INFORMATION PROVIDED -

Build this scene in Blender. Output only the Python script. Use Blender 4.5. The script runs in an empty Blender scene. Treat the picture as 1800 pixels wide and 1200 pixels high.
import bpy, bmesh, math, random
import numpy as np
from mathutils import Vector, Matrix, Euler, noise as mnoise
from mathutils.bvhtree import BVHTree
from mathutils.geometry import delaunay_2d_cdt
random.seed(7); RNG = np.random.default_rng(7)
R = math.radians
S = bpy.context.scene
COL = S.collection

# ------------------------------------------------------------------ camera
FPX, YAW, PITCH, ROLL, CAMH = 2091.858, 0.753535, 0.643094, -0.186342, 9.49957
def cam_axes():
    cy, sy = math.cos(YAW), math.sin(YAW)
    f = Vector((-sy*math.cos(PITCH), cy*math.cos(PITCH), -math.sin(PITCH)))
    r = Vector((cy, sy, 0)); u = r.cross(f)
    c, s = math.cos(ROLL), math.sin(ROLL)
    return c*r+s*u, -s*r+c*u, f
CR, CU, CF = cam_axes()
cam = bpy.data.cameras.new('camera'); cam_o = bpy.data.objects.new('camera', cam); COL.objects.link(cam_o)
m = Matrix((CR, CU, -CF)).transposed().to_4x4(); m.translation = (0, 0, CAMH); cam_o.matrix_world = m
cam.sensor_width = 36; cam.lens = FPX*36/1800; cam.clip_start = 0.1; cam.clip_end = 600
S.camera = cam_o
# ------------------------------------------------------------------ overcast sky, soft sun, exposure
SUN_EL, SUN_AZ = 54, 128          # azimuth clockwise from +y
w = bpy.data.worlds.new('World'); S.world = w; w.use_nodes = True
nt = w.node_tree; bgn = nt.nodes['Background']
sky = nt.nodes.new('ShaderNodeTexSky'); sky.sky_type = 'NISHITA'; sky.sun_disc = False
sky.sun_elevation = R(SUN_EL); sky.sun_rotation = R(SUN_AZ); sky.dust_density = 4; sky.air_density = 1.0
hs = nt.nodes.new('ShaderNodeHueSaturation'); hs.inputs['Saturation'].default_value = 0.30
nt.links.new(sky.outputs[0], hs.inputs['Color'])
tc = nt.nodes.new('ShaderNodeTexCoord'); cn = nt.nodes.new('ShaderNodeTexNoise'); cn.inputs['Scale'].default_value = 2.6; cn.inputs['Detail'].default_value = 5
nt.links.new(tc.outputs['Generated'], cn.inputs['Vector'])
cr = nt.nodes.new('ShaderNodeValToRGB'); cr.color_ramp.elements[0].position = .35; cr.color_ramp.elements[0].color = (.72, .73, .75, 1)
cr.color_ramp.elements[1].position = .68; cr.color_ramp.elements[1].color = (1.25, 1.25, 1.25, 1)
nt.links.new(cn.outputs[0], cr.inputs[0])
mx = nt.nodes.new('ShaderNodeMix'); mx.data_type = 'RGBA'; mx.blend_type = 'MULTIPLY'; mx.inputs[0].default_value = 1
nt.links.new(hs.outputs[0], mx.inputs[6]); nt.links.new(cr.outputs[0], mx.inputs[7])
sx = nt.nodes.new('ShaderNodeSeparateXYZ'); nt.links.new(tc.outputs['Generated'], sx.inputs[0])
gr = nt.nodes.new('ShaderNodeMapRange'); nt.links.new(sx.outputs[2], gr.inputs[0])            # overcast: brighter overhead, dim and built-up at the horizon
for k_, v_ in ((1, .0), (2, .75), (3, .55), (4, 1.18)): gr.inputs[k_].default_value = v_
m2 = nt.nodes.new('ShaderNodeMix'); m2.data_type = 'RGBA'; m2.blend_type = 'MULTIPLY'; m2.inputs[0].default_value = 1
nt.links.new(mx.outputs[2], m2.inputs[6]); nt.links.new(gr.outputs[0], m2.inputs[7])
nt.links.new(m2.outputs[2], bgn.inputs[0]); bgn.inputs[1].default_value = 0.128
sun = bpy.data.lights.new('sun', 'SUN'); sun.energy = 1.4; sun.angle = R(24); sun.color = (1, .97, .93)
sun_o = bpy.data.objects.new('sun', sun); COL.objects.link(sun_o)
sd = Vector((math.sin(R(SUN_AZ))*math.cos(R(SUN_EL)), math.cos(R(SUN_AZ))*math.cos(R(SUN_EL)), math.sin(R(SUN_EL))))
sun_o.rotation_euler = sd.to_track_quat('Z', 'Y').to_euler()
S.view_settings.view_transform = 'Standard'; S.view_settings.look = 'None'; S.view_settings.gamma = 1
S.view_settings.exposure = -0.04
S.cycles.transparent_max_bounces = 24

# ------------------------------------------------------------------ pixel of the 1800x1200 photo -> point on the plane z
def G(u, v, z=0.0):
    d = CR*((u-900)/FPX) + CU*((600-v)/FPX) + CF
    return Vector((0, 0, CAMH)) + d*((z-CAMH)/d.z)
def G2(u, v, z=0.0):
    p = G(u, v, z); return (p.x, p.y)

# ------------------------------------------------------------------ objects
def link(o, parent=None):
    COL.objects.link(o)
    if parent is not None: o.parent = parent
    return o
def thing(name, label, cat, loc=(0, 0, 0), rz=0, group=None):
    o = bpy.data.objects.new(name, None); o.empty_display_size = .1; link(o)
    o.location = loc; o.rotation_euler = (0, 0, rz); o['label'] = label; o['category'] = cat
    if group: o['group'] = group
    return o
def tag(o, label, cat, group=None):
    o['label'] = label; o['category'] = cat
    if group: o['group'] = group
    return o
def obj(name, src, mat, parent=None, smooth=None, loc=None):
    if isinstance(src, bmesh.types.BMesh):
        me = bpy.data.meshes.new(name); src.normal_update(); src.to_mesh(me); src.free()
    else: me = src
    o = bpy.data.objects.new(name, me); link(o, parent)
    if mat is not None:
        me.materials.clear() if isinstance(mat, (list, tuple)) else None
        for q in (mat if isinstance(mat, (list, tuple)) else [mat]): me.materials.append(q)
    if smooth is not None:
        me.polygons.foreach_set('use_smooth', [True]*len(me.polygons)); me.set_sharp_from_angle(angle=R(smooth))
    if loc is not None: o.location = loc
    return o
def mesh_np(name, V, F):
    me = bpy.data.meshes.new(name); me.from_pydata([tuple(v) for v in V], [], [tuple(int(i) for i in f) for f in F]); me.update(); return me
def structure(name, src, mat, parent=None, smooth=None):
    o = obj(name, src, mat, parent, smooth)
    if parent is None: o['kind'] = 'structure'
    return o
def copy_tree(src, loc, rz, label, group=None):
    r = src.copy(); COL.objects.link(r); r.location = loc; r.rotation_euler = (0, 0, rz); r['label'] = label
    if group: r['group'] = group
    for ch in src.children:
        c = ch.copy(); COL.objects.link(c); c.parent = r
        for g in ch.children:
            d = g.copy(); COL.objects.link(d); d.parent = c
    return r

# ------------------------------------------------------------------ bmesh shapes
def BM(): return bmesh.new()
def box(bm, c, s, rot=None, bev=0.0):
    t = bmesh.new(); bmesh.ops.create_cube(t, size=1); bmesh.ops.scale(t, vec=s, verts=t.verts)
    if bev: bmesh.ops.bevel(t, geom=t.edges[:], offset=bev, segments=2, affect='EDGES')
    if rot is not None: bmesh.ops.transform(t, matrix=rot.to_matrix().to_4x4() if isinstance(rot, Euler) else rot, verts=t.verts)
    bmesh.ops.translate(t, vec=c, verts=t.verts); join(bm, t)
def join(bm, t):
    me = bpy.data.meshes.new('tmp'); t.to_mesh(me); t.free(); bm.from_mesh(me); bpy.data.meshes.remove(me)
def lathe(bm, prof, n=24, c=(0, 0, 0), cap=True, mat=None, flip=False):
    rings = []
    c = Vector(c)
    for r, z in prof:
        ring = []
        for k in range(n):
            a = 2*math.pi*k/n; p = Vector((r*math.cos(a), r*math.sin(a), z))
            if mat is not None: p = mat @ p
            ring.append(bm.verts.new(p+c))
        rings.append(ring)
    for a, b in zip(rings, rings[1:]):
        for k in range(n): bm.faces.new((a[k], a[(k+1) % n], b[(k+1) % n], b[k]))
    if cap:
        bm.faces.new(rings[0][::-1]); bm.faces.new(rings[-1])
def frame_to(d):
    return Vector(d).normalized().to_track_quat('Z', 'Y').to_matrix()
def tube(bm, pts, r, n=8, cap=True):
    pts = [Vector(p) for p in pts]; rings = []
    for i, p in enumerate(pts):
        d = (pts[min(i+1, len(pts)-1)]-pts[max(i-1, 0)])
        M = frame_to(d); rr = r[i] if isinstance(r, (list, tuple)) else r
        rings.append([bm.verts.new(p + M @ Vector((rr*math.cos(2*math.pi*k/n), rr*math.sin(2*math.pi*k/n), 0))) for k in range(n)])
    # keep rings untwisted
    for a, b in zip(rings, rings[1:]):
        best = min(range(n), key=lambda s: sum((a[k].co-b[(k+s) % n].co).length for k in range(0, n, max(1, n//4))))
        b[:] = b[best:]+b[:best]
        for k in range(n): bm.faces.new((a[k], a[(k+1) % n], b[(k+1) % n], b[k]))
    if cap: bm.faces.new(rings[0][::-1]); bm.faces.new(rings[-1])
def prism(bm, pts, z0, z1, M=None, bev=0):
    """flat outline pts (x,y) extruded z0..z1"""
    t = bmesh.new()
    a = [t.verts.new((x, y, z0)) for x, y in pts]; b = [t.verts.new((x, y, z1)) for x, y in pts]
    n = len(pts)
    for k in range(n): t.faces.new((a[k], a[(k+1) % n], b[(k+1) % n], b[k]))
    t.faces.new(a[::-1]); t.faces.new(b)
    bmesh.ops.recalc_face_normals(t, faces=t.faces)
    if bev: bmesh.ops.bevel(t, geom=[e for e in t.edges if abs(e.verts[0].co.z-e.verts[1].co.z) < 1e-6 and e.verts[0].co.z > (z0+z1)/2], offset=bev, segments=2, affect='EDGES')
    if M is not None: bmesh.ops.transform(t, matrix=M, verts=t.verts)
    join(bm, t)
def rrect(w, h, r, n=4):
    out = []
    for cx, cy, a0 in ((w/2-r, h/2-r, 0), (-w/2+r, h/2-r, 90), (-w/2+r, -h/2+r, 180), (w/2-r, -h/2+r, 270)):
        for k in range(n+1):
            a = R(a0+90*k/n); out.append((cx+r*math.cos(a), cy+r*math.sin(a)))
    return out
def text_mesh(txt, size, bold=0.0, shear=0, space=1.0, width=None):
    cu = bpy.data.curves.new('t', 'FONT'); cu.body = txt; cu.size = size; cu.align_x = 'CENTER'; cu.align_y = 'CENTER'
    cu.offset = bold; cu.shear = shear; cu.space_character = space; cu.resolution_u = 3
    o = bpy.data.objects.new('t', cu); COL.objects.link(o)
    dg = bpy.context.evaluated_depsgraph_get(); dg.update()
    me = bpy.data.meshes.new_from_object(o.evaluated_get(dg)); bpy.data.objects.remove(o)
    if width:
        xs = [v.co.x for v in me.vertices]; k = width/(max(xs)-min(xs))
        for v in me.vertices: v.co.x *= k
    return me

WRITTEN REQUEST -
Reproduce exactly, please, only the lines from the start of the data above to the line that contains "COL = S.collection", with both ends kept.

COMPLETE OUTPUT -
Build this scene in Blender. Output only the Python script. Use Blender 4.5. The script runs in an empty Blender scene. Treat the picture as 1800 pixels wide and 1200 pixels high.
import bpy, bmesh, math, random
import numpy as np
from mathutils import Vector, Matrix, Euler, noise as mnoise
from mathutils.bvhtree import BVHTree
from mathutils.geometry import delaunay_2d_cdt
random.seed(7); RNG = np.random.default_rng(7)
R = math.radians
S = bpy.context.scene
COL = S.collection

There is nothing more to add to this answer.